It was a serious answer to a question that had not been asked. Nothing in your answer addressed anything that was seriously unbalanced. It addressed all kinds of other issues, like play style and what your players find fun and system mastery, without addressing the issue of things being seriously unbalanced.
That question had already been answered at the bottom of page 1.
Having a particular class/feat combination that can render most encounters built with the guidelines in the book ineffective does seriously imbalance the game. Especially given the fact that it is quite nicely balanced in many areas.
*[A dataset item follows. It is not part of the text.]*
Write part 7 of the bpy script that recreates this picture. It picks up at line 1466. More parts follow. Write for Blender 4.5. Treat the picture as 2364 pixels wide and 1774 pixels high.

Furthermore anything that limits tactical choice by being the clearly superior option, instead of promoting more choice, unbalances the game, because choice is minimized, hence, less balanced.
I'm not going to go into exactly specific detailed examples because I get the feeling you're hovering around like a vulture ready to pick apart any minute detail or mistake that may have been made, whilst completely ignoring the in game context of each given scenario.
Just the fact that a 10th level character can output 100 damage per round per short rest should be enough for you to realise that this may lead to in AND out of game issues.
Or, as another example, picture this scenario. You're Bob the melee fighter and you've put hundreds if not thousands of hours into your character. You are finally reaching the higher levels. Jim the archer however in your group has decided to pick up Sharpshooter and Crossbow Expert. As you start leveling up, you start to note a lot of encounters you're pretty ineffective compared to Jim. Jim can basically do everything you can do up close and personal in combat, but he can also do the same things at range, and unfortunately for you, most of the higher level encounters you're facing happen to use a lot of highly mobile flying, or legendary moving creatures.
Poor old you is huffing and puffing back and forth, throwing a Javelin here or a hand axe there, trying to keep up. Meanwhile Jim is shooting crossbow bolts like lazers, completely ignoring cover, and doing a ridiculous amount of damage from hundreds of feet away. Soon the party basically stops buffing you completely, and they start saving their buffs for Jim, realising how much more effective he is over you.
Unless the DM start banning feats and housing ruling things, which is probably going to be very annoying for Jim, OR engineer encounters to give Bob something to do (and subsequently nerf Jim, also pretty annoying for him), you're going to end up with a serious imbalance at your table.